The issue of constructive trust was closely bound up in the issue of fiduciary duty.  In English law (which had been adopted in the BVI cases), there were two types of constructive trust. First, where parties enter into a lawful transaction and intend one party to take control of property on another’s behalf (in which case D becomes a constructive trustee) and secondly where a party is held liable to account as a constructive trustee as a result of benefiting from a fraud, in which he never in fact becomes a trustee in the true sense.  Directors dealing with company property are the first type of trustee. However, it was in the second type of situation with which this case was concerned, and in the very specific circumstances of adverse dealing with company assets after liquidation, in which circumstances Cs asserted a duty as a fiduciary or a liability as a constructive trustee (as if a fiduciary duty was owed) continues to exist.

In light of his analysis of the English authorities (which it was accepted would be applied in the BVI) the Judge found that the obligations of fiduciary stewardship owed by directors are capable of continuing post-liquidation in respect of company property (albeit in a much reduced form and applicable only in circumstances where unauthorised dealing with company assets occurs).

Comment

Whilst the decision was made directly in respect of BVI law, the Judge considered and based his decision on the interpretation of English authorities, so the case has implications for directors’ post-liquidation duties in both jurisdictions.

The judgment includes an important reminder that allegations of fiduciary duties are not ‘all or nothing’ questions; fiduciary duties can exist between parties for certain purposes but not others, and whether such duties exist will depend heavily upon the facts of the case and the relationship between the relevant parties. The typical scenario where a fiduciary duty will be held to exist is where someone undertakes to manage the property or affairs of another and to make discretionary decisions on behalf of that person. They are “required to act unselfishly in what they perceive to be in the best interests of their principal”. Accordingly, where the Judge had accepted the experts’ view that, notwithstanding that the role as a director continues, a director in the BVI is effectively divested of his powers and duties following a liquidation, it is hard to see how fiduciary duties could continue to exist. However, as the Judge noted, that was not what this case was concerned with, instead the case was concerned with the specific proposition that, during the course of his stewardship of the company, a director has obtained custody and control of company assets, which custody and control continues following liquidation (at least in the sense that the director is able improperly to take control of, or “deal” with, the assets). It is in this very specific circumstance (adverse dealing with company assets) that I am invited to find that a duty as a fiduciary or a liability as a constructive trustee (as if a fiduciary duty was owed) continues to exist”.
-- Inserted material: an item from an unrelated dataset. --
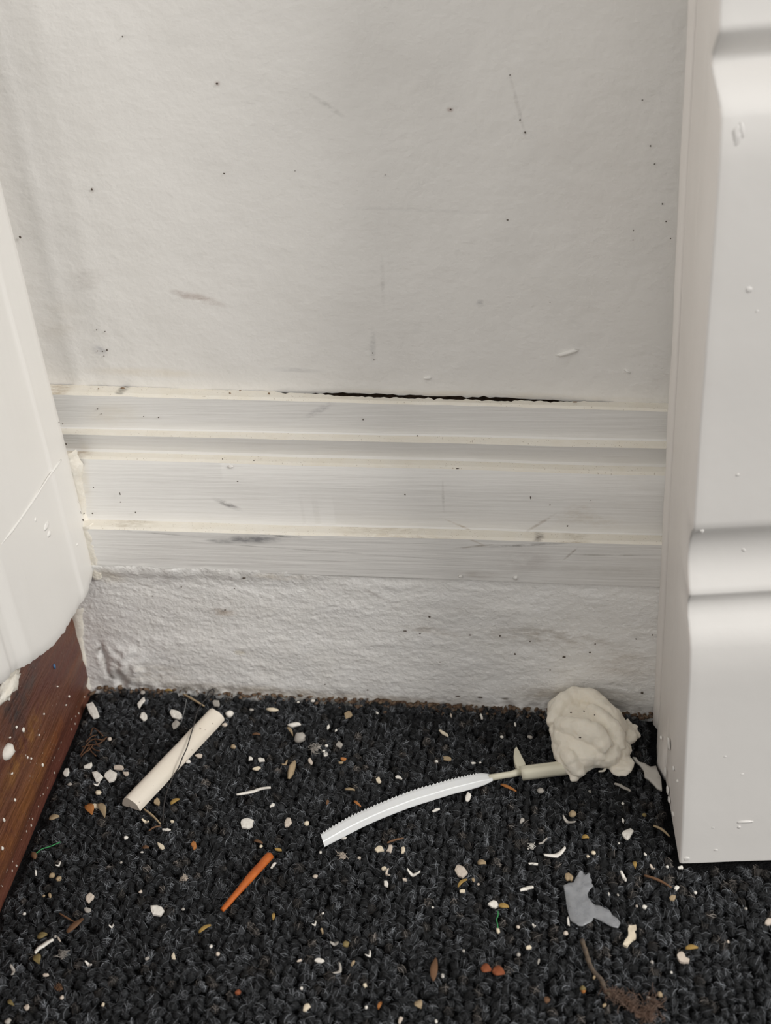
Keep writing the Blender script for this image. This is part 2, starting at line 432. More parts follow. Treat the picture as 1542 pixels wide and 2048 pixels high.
# ------------------------------------------------ rough plaster base below the skirting
us = np.linspace(-.03, .34, 560); nzv = 110
V = []
for u in us:
    zt = .0725 + (.0700-.0725)*(u-uL)/(uR-uL)
    for j in range(nzv):
        s = j/(nzv-1); z = -.006 + (zt+.0008+.006)*s
        lft = ipl(u, [0, .05, .11, .14], [1, 1, .6, 0])
        o = .0010 - .014*(z-.03) *.25 + .0006*fbm(u*26, z*60, 1.0, 3) + .00020*fbm(u*190, z*560, 4.0, 3) + .00022*max(0, nz(u*520, z*700, 2))*2
        o += .0006*max(0, nz(u*90, z*190, 9)-.15)
        # plaster smeared over the lower edge of the skirting on the left
        top = math.exp(-((zt-z)/.0045)**2)
        o += lft*top*(.0022+.0012*nz(u*130, 5.5)) - (1-lft)*top*.0006
        if lft > .2 and s > .97: z += lft*(.0012 + .0014*nz(u*110, 1.7))
        # blistered lump and holes in the left corner
        o += .0022*math.exp(-((u-.018)/.010)**2-((z-.014)/.012)**2)*(1+.8*nz(u*200, z*200))
        o -= .0022*math.exp(-((u-.0065)/.0016)**2-((z-.018)/.008)**2) + .0026*math.exp(-((u-.013)/.003)**2-((z-.004)/.004)**2)
        o -= .0016*math.exp(-((z-.0)/.003)**2)*(.5+nz(u*180, 3.0))
        V.append((u, -o, z))
pl = wobj('trim_1', V, grid_faces(len(us), nzv), M['plaster'])
fixn(pl); tag(pl, 'rough white painted plaster strip between the skirting board and the carpet', kind='structure')
def pm(px, py, hl, hw, tilt, col, st, grain=300): return wm(px, py, hl, hw, tilt, col, st, grain, .001)
add_marks(M['plaster'], [
    pm(700, 1398, 560, 26, 2, (.50, .43, .33), .75, 110), pm(1150, 1395, 200, 36, 2, (.42, .36, .28), .7, 160), pm(300, 1345, 110, 34, 0, (.50, .44, .36), .7, 140),
    pm(1100, 1275, 190, 30, 4, (.46, .41, .35), .6, 500), pm(860, 1262, 90, 12, 8, (.42, .37, .32), .7, 280), pm(445, 1225, 40, 16, 0, (.52, .42, .33), .65, 420),
    pm(196, 1298, 9, 12, 70, (.16, .13, .11), 1, 500), pm(206, 1326, 7, 20, 0, (.25, .22, .19), .9, 500), pm(226, 1353, 14, 8, 40, (.14, .12, .1), 1, 500),  # shade of the chipped corner holes painted into the plaster colour
    pm(745, 1187, 30, 6, 30, (.45, .42, .4), .8, 300), pm(220, 1150, 50, 30, 0, (.78, .72, .60), .6, 90), pm(560, 1150, 90, 14, 0, (.78, .71, .60), .7, 150),
    pm(1240, 1330, 90, 60, 0, (.55, .50, .44), .55, 120), pm(480, 1305, 18, 9, 0, (.70, .62, .42), .6, 300), pm(300, 1395, 140, 14, 0, (.22, .17, .12), .85, 200),
])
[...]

Given the facts of the case, it is perhaps not surprising that the Judge was unwilling to find that the directors’ liability ceased upon liquidation, and indeed the Judge made clear that he thought his decision was in accordance with what justice should dictate: “Standing back … it would be surprising if the liability of a director under BVI law for misappropriation of, or unauthorised dealing with, company assets could be extinguished solely by reason of the relevant dealing having taken place after liquidation of the company (notwithstanding his or her continuing status as a director)”.

It should be noted that the Court of Appeal last week granted the claimants’ permission to appeal, including on the issue of whether, as a matter of BVI law (and English law, to the extent they overlap), a director owes fiduciary duties in respect of a company’s assets post-liquidation, and if so, the scope of those duties. It will be self-evident that the continuing nature of directors’ duties post-insolvency and post-liquidation has implications for directors and their insurers alike, and the appeal is awaited with interest.